Immigration History
Prior to the 1950s emigration from Taiwan was negligible. During Taiwan's early history, the island was populated by Austronesian aboriginals and in the 17th and 18th centuries it served as a destination point for migrating Chinese, primarily Hoklos and Hakka. In 1895, Japan took over control of Taiwan following Japan's victory over China in the First Sino-Japanese war. Japanese control severely curtailed any movement off the island in the interest of containing dissent against the Japanese Empire.
On the other side of the Pacific Ocean, opportunities for immigration from Taiwan to the United States were virtually nonexistent before the 1950s. Previously, in the 1840s when American companies began recruiting cheap, accessible labor from Asia to develop Hawaii and the frontier West, Taiwan was too small to be a target for recruiters.
In 1949, the Chinese Communist Party took control of mainland China, and the remnant armies of the Republic of China under Chiang Kai-Shek retreated to Taiwan. Because of the Cold War, the United States continued to recognize the Kuomintang-led Republic of China as the sole legitimate government of all of China from 1949 until 1979. As a result, immigration from Taiwan was counted under within the same quota for both mainland China and Taiwan. However, because the Communists banned emigration to the United States until 1977, this quota for immigrants from China was almost exclusively filled by immigrants from Taiwan. After the national origins system was relaxed and repealed by Immigration Acts in 1952 and 1965, many Taiwanese people came to the United States, forming the first wave of Taiwanese immigration. Their entry into the United States was facilitated by the immigration act of 1965, which created a system in which persons with professional skills and family ties in the United States were given preferential status, regardless of the nation of origin.

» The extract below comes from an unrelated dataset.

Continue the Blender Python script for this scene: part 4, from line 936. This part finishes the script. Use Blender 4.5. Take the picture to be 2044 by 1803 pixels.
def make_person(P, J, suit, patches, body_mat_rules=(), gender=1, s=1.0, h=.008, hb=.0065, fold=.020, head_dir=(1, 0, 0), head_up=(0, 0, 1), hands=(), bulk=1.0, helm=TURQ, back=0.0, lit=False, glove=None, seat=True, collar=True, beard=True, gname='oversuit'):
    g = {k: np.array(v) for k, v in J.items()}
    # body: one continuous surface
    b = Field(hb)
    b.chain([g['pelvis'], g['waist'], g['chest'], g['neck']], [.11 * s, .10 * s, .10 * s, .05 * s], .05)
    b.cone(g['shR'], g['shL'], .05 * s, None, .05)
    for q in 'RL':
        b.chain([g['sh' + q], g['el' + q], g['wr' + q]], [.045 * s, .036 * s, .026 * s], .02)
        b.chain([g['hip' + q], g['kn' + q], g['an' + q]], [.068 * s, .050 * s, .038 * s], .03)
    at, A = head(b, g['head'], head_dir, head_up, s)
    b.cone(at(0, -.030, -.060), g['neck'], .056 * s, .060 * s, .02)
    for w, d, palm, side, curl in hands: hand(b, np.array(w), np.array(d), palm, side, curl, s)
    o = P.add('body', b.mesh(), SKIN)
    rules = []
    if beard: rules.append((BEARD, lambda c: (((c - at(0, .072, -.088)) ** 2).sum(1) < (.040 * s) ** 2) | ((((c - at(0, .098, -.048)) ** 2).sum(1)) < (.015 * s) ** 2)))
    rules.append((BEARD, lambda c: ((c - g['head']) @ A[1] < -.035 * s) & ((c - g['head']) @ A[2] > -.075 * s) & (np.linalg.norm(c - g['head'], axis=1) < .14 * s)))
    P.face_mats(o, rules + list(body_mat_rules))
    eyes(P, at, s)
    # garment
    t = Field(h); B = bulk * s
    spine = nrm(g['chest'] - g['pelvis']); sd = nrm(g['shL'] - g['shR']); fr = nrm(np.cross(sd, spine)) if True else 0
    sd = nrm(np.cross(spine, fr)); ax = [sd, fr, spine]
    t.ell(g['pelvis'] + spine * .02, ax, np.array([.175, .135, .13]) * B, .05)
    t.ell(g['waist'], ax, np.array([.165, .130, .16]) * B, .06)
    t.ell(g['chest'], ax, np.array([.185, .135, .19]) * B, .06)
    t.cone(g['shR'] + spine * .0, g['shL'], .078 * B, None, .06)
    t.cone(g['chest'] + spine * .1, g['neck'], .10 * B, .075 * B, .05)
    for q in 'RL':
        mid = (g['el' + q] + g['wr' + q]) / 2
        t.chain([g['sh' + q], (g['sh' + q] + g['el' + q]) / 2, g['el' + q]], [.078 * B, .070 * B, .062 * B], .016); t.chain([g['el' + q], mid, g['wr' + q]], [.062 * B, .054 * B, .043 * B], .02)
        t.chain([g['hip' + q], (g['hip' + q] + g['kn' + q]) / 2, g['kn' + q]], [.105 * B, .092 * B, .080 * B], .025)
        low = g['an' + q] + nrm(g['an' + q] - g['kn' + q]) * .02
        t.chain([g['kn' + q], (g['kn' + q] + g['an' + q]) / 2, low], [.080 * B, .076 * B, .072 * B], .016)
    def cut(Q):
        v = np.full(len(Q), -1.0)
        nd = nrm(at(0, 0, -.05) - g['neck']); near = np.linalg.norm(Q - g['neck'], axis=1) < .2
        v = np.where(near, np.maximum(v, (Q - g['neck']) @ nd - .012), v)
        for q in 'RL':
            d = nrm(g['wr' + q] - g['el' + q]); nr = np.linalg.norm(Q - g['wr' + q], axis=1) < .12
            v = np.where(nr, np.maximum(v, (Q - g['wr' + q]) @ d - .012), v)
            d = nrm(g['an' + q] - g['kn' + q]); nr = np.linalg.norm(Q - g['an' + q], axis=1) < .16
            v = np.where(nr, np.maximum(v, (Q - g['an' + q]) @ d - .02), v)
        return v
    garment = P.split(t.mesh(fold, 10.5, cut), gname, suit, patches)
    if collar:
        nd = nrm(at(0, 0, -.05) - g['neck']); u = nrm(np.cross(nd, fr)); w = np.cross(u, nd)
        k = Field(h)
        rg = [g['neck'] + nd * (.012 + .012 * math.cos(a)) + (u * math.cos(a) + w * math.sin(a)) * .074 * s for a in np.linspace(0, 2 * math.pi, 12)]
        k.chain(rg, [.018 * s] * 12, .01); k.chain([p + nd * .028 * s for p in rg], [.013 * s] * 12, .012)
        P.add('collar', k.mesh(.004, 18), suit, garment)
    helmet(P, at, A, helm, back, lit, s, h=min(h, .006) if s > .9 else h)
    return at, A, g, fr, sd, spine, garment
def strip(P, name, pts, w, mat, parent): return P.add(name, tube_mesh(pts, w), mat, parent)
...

In 1979, the United States broke diplomatic relations with the Republic of China, while the Taiwan Relations Act gave Taiwan a separate immigration quota from that of mainland China.
Before the late 1960s, Taiwanese immigrants to the United States tended to be waishengren (mainlanders) who were people that immigrated to Taiwan with the Kuomintang after the fall of mainland China to the Communists. Later immigrants tended to increasingly be benshengren, whose ancestors had lived on Taiwan before 1949. With improving economic and political conditions in Taiwan, Taiwanese immigration to the United States began to subside in the early-1980s.